**EXERCISE PROMPT**
Quote, without change, all of the lines that follow.

<<<<

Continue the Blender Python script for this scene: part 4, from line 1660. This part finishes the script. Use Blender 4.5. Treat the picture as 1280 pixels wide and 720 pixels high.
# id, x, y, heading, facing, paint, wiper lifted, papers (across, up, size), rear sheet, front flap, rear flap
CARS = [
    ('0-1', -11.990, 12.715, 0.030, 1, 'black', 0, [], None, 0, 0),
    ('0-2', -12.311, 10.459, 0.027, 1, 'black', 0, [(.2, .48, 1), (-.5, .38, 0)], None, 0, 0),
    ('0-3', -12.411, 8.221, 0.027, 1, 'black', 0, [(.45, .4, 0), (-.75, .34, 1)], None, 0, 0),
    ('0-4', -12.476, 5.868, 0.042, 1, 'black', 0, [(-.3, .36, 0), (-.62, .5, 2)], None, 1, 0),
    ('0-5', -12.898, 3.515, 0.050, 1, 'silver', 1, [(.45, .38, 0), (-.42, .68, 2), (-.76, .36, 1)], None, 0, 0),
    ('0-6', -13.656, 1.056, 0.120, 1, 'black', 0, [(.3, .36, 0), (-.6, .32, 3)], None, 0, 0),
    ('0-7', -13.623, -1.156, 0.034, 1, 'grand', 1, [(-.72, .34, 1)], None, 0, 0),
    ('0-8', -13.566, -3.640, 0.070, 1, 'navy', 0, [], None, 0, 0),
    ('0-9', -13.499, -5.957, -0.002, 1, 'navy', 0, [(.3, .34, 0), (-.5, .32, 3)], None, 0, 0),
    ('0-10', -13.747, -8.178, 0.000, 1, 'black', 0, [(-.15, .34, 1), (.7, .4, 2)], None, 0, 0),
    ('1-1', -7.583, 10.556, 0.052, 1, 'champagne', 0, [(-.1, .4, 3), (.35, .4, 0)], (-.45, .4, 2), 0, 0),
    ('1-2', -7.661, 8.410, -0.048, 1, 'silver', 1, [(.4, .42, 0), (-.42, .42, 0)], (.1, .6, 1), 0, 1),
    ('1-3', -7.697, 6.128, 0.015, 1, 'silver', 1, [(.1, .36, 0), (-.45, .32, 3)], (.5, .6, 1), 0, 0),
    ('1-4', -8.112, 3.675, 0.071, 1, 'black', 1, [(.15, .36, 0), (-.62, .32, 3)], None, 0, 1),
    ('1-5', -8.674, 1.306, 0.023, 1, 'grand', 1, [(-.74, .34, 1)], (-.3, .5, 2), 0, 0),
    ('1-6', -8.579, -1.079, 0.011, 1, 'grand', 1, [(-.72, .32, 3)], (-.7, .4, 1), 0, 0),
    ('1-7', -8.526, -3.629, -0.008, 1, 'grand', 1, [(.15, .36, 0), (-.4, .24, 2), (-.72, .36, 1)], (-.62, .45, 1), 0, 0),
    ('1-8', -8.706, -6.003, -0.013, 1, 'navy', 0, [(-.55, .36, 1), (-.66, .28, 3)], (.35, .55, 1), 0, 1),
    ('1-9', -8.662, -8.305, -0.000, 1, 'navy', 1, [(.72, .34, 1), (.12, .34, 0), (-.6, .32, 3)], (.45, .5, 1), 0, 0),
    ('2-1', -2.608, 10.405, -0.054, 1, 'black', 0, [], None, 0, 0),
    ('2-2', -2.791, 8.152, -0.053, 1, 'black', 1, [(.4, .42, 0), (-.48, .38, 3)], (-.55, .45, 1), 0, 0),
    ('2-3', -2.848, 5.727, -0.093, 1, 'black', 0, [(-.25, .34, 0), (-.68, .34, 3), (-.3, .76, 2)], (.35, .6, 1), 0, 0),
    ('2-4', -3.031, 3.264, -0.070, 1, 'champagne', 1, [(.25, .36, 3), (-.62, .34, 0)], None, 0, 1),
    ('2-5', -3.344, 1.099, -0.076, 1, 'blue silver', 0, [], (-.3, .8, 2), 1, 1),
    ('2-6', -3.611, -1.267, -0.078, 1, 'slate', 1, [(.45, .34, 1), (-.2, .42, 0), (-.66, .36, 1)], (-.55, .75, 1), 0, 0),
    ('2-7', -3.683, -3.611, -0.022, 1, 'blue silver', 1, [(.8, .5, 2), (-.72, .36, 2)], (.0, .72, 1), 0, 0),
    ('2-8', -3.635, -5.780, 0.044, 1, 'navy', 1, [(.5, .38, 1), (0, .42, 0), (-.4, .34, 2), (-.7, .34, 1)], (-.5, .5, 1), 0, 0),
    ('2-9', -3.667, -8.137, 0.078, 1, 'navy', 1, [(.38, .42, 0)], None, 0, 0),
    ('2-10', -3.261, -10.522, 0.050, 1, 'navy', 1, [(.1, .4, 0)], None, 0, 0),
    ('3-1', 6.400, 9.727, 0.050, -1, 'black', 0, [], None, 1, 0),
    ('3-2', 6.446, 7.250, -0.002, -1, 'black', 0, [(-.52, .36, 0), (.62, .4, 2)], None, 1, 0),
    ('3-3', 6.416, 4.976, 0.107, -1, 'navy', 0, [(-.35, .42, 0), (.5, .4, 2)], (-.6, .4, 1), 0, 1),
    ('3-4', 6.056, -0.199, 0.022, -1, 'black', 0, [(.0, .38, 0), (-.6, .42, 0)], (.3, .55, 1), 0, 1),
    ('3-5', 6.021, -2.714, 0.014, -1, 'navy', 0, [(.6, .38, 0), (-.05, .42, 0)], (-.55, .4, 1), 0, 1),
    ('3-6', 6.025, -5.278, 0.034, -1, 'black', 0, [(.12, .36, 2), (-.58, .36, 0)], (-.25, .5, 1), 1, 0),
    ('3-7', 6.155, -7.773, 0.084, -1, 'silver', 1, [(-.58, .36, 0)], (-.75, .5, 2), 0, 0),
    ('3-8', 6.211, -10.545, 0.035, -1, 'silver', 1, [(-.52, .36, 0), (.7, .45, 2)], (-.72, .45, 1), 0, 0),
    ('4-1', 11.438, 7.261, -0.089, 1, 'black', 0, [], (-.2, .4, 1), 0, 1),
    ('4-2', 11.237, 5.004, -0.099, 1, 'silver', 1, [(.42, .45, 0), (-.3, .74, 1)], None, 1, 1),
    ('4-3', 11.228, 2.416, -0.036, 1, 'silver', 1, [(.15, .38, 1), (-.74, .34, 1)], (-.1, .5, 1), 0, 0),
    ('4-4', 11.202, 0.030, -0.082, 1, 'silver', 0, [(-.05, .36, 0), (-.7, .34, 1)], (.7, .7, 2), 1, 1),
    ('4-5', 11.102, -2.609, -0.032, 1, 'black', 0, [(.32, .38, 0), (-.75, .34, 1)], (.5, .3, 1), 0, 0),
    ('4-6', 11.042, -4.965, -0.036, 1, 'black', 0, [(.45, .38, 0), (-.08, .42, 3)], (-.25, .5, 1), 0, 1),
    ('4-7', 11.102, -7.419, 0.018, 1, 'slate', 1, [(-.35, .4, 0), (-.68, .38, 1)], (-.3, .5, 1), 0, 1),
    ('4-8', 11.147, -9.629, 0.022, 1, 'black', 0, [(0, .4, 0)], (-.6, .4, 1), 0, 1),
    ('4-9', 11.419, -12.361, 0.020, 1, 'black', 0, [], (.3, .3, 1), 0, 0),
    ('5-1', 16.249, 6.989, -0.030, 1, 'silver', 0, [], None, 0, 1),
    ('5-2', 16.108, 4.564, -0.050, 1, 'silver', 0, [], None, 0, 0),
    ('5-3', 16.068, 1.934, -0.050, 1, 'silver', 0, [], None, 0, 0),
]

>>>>

**WORKED ANSWER**
Continue the Blender Python script for this scene: part 4, from line 1660. This part finishes the script. Use Blender 4.5. Treat the picture as 1280 pixels wide and 720 pixels high.
# id, x, y, heading, facing, paint, wiper lifted, papers (across, up, size), rear sheet, front flap, rear flap
CARS = [
    ('0-1', -11.990, 12.715, 0.030, 1, 'black', 0, [], None, 0, 0),
    ('0-2', -12.311, 10.459, 0.027, 1, 'black', 0, [(.2, .48, 1), (-.5, .38, 0)], None, 0, 0),
    ('0-3', -12.411, 8.221, 0.027, 1, 'black', 0, [(.45, .4, 0), (-.75, .34, 1)], None, 0, 0),
    ('0-4', -12.476, 5.868, 0.042, 1, 'black', 0, [(-.3, .36, 0), (-.62, .5, 2)], None, 1, 0),
    ('0-5', -12.898, 3.515, 0.050, 1, 'silver', 1, [(.45, .38, 0), (-.42, .68, 2), (-.76, .36, 1)], None, 0, 0),
    ('0-6', -13.656, 1.056, 0.120, 1, 'black', 0, [(.3, .36, 0), (-.6, .32, 3)], None, 0, 0),
    ('0-7', -13.623, -1.156, 0.034, 1, 'grand', 1, [(-.72, .34, 1)], None, 0, 0),
    ('0-8', -13.566, -3.640, 0.070, 1, 'navy', 0, [], None, 0, 0),
    ('0-9', -13.499, -5.957, -0.002, 1, 'navy', 0, [(.3, .34, 0), (-.5, .32, 3)], None, 0, 0),
    ('0-10', -13.747, -8.178, 0.000, 1, 'black', 0, [(-.15, .34, 1), (.7, .4, 2)], None, 0, 0),
    ('1-1', -7.583, 10.556, 0.052, 1, 'champagne', 0, [(-.1, .4, 3), (.35, .4, 0)], (-.45, .4, 2), 0, 0),
    ('1-2', -7.661, 8.410, -0.048, 1, 'silver', 1, [(.4, .42, 0), (-.42, .42, 0)], (.1, .6, 1), 0, 1),
    ('1-3', -7.697, 6.128, 0.015, 1, 'silver', 1, [(.1, .36, 0), (-.45, .32, 3)], (.5, .6, 1), 0, 0),
    ('1-4', -8.112, 3.675, 0.071, 1, 'black', 1, [(.15, .36, 0), (-.62, .32, 3)], None, 0, 1),
    ('1-5', -8.674, 1.306, 0.023, 1, 'grand', 1, [(-.74, .34, 1)], (-.3, .5, 2), 0, 0),
    ('1-6', -8.579, -1.079, 0.011, 1, 'grand', 1, [(-.72, .32, 3)], (-.7, .4, 1), 0, 0),
    ('1-7', -8.526, -3.629, -0.008, 1, 'grand', 1, [(.15, .36, 0), (-.4, .24, 2), (-.72, .36, 1)], (-.62, .45, 1), 0, 0),
    ('1-8', -8.706, -6.003, -0.013, 1, 'navy', 0, [(-.55, .36, 1), (-.66, .28, 3)], (.35, .55, 1), 0, 1),
    ('1-9', -8.662, -8.305, -0.000, 1, 'navy', 1, [(.72, .34, 1), (.12, .34, 0), (-.6, .32, 3)], (.45, .5, 1), 0, 0),
    ('2-1', -2.608, 10.405, -0.054, 1, 'black', 0, [], None, 0, 0),
    ('2-2', -2.791, 8.152, -0.053, 1, 'black', 1, [(.4, .42, 0), (-.48, .38, 3)], (-.55, .45, 1), 0, 0),
    ('2-3', -2.848, 5.727, -0.093, 1, 'black', 0, [(-.25, .34, 0), (-.68, .34, 3), (-.3, .76, 2)], (.35, .6, 1), 0, 0),
    ('2-4', -3.031, 3.264, -0.070, 1, 'champagne', 1, [(.25, .36, 3), (-.62, .34, 0)], None, 0, 1),
    ('2-5', -3.344, 1.099, -0.076, 1, 'blue silver', 0, [], (-.3, .8, 2), 1, 1),
    ('2-6', -3.611, -1.267, -0.078, 1, 'slate', 1, [(.45, .34, 1), (-.2, .42, 0), (-.66, .36, 1)], (-.55, .75, 1), 0, 0),
    ('2-7', -3.683, -3.611, -0.022, 1, 'blue silver', 1, [(.8, .5, 2), (-.72, .36, 2)], (.0, .72, 1), 0, 0),
    ('2-8', -3.635, -5.780, 0.044, 1, 'navy', 1, [(.5, .38, 1), (0, .42, 0), (-.4, .34, 2), (-.7, .34, 1)], (-.5, .5, 1), 0, 0),
    ('2-9', -3.667, -8.137, 0.078, 1, 'navy', 1, [(.38, .42, 0)], None, 0, 0),
    ('2-10', -3.261, -10.522, 0.050, 1, 'navy', 1, [(.1, .4, 0)], None, 0, 0),
    ('3-1', 6.400, 9.727, 0.050, -1, 'black', 0, [], None, 1, 0),
    ('3-2', 6.446, 7.250, -0.002, -1, 'black', 0, [(-.52, .36, 0), (.62, .4, 2)], None, 1, 0),
    ('3-3', 6.416, 4.976, 0.107, -1, 'navy', 0, [(-.35, .42, 0), (.5, .4, 2)], (-.6, .4, 1), 0, 1),
    ('3-4', 6.056, -0.199, 0.022, -1, 'black', 0, [(.0, .38, 0), (-.6, .42, 0)], (.3, .55, 1), 0, 1),
    ('3-5', 6.021, -2.714, 0.014, -1, 'navy', 0, [(.6, .38, 0), (-.05, .42, 0)], (-.55, .4, 1), 0, 1),
    ('3-6', 6.025, -5.278, 0.034, -1, 'black', 0, [(.12, .36, 2), (-.58, .36, 0)], (-.25, .5, 1), 1, 0),
    ('3-7', 6.155, -7.773, 0.084, -1, 'silver', 1, [(-.58, .36, 0)], (-.75, .5, 2), 0, 0),
    ('3-8', 6.211, -10.545, 0.035, -1, 'silver', 1, [(-.52, .36, 0), (.7, .45, 2)], (-.72, .45, 1), 0, 0),
    ('4-1', 11.438, 7.261, -0.089, 1, 'black', 0, [], (-.2, .4, 1), 0, 1),
    ('4-2', 11.237, 5.004, -0.099, 1, 'silver', 1, [(.42, .45, 0), (-.3, .74, 1)], None, 1, 1),
    ('4-3', 11.228, 2.416, -0.036, 1, 'silver', 1, [(.15, .38, 1), (-.74, .34, 1)], (-.1, .5, 1), 0, 0),
    ('4-4', 11.202, 0.030, -0.082, 1, 'silver', 0, [(-.05, .36, 0), (-.7, .34, 1)], (.7, .7, 2), 1, 1),
    ('4-5', 11.102, -2.609, -0.032, 1, 'black', 0, [(.32, .38, 0), (-.75, .34, 1)], (.5, .3, 1), 0, 0),
    ('4-6', 11.042, -4.965, -0.036, 1, 'black', 0, [(.45, .38, 0), (-.08, .42, 3)], (-.25, .5, 1), 0, 1),
    ('4-7', 11.102, -7.419, 0.018, 1, 'slate', 1, [(-.35, .4, 0), (-.68, .38, 1)], (-.3, .5, 1), 0, 1),
    ('4-8', 11.147, -9.629, 0.022, 1, 'black', 0, [(0, .4, 0)], (-.6, .4, 1), 0, 1),
    ('4-9', 11.419, -12.361, 0.020, 1, 'black', 0, [], (.3, .3, 1), 0, 0),
    ('5-1', 16.249, 6.989, -0.030, 1, 'silver', 0, [], None, 0, 1),
    ('5-2', 16.108, 4.564, -0.050, 1, 'silver', 0, [], None, 0, 0),
    ('5-3', 16.068, 1.934, -0.050, 1, 'silver', 0, [], None, 0, 0),
]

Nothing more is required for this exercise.